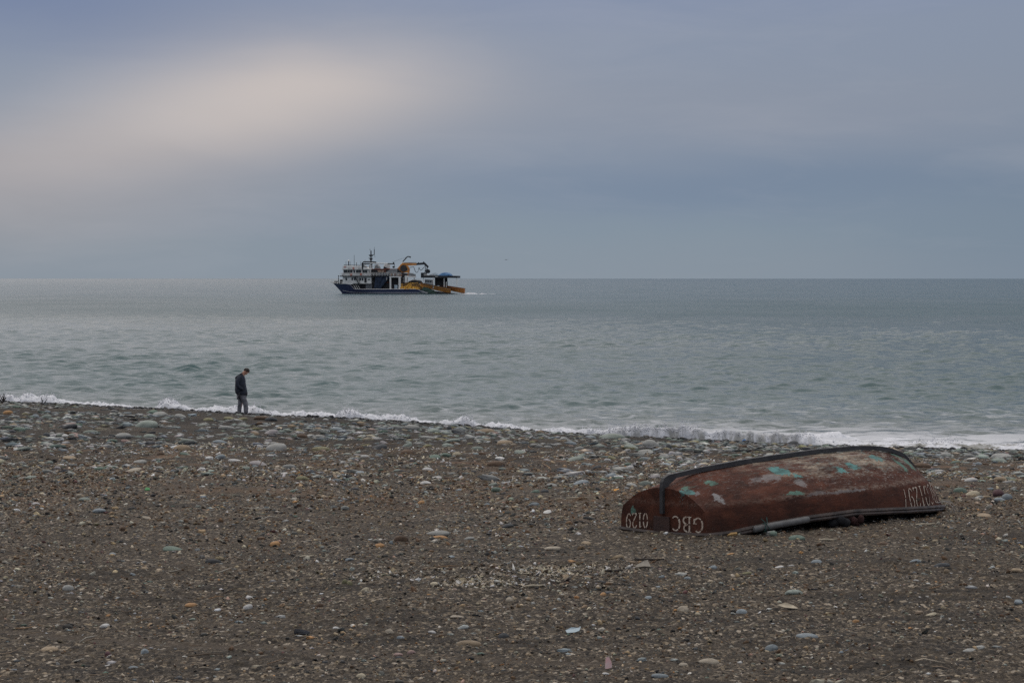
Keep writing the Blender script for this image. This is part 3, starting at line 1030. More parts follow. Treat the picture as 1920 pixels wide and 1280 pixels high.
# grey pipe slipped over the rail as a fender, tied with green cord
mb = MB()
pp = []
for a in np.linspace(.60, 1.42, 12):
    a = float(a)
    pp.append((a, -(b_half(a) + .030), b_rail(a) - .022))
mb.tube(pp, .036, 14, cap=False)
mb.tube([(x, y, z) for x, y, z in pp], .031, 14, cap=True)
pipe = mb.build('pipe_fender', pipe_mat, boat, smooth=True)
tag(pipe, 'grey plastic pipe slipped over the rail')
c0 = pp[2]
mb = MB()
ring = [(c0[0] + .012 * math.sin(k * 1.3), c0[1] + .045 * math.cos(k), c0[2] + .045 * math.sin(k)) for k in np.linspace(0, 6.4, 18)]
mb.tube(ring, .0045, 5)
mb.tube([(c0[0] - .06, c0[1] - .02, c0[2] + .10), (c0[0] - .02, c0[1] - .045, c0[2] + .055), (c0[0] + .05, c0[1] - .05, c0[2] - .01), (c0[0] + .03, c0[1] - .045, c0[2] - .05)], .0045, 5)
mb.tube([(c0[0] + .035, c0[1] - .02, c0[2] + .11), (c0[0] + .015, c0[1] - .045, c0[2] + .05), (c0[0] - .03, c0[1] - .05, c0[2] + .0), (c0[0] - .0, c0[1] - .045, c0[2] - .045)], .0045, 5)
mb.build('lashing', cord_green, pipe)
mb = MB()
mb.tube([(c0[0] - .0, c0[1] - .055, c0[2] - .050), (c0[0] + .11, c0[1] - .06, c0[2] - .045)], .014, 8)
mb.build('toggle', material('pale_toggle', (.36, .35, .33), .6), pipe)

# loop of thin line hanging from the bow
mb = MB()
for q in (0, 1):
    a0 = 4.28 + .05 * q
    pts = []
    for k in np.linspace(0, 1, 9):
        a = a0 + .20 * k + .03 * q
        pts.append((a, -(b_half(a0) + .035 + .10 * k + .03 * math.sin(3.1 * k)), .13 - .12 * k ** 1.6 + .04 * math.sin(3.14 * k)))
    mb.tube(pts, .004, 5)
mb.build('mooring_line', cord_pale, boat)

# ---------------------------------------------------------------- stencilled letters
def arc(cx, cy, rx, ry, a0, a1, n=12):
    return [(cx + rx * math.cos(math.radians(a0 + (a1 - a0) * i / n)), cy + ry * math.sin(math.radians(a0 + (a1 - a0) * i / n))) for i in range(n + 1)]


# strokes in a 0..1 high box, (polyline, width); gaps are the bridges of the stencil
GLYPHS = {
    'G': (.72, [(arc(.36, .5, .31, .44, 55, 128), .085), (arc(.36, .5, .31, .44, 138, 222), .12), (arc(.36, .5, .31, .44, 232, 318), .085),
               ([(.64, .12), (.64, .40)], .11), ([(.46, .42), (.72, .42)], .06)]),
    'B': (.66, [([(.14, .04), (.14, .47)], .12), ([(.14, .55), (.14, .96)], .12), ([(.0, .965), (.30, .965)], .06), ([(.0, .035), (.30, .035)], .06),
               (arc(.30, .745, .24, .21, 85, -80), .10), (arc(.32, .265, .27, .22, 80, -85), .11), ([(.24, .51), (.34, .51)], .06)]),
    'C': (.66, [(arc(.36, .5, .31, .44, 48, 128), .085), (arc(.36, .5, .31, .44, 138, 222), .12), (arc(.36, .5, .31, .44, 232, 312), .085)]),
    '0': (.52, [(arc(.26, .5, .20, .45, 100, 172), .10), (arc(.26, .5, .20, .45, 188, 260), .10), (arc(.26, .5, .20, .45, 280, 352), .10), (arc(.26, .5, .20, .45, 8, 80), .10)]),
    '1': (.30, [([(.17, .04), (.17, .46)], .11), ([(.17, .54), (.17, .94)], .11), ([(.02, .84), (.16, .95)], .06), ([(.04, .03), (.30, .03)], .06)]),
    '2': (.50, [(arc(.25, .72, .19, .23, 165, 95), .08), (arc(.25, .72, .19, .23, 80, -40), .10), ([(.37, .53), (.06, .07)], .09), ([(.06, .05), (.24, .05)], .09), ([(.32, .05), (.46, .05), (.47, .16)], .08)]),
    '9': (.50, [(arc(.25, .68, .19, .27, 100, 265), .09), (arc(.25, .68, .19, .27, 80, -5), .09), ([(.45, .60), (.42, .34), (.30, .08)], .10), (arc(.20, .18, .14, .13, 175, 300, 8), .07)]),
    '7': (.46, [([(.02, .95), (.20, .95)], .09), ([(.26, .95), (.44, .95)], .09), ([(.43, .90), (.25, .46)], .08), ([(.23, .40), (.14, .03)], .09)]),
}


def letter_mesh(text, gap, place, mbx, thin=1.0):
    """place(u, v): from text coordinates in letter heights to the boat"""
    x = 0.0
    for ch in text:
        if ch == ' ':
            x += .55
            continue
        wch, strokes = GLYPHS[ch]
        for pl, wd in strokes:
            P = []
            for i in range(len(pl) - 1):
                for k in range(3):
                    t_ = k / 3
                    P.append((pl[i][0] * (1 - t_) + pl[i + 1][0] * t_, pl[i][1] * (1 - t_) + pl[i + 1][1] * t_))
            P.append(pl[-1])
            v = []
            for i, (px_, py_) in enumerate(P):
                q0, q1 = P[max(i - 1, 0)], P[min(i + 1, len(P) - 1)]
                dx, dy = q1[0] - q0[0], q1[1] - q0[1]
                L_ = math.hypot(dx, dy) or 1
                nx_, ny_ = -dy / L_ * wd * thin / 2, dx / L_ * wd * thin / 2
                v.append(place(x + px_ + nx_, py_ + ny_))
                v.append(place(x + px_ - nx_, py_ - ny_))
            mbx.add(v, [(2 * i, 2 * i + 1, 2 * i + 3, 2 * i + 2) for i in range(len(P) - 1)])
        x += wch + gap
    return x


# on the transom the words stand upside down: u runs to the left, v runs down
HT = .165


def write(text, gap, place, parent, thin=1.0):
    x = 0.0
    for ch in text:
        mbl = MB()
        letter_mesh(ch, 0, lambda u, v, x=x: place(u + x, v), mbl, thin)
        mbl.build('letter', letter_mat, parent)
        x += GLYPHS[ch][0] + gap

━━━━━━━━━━

PROBLEM DESCRIPTION -
Pick out the lines containing the word "high" and show them.

WRITTEN ANSWER -
Keep writing the Blender script for this image. This is part 3, starting at line 1030. More parts follow. Treat the picture as 1920 pixels wide and 1280 pixels high.
# strokes in a 0..1 high box, (polyline, width); gaps are the bridges of the stencil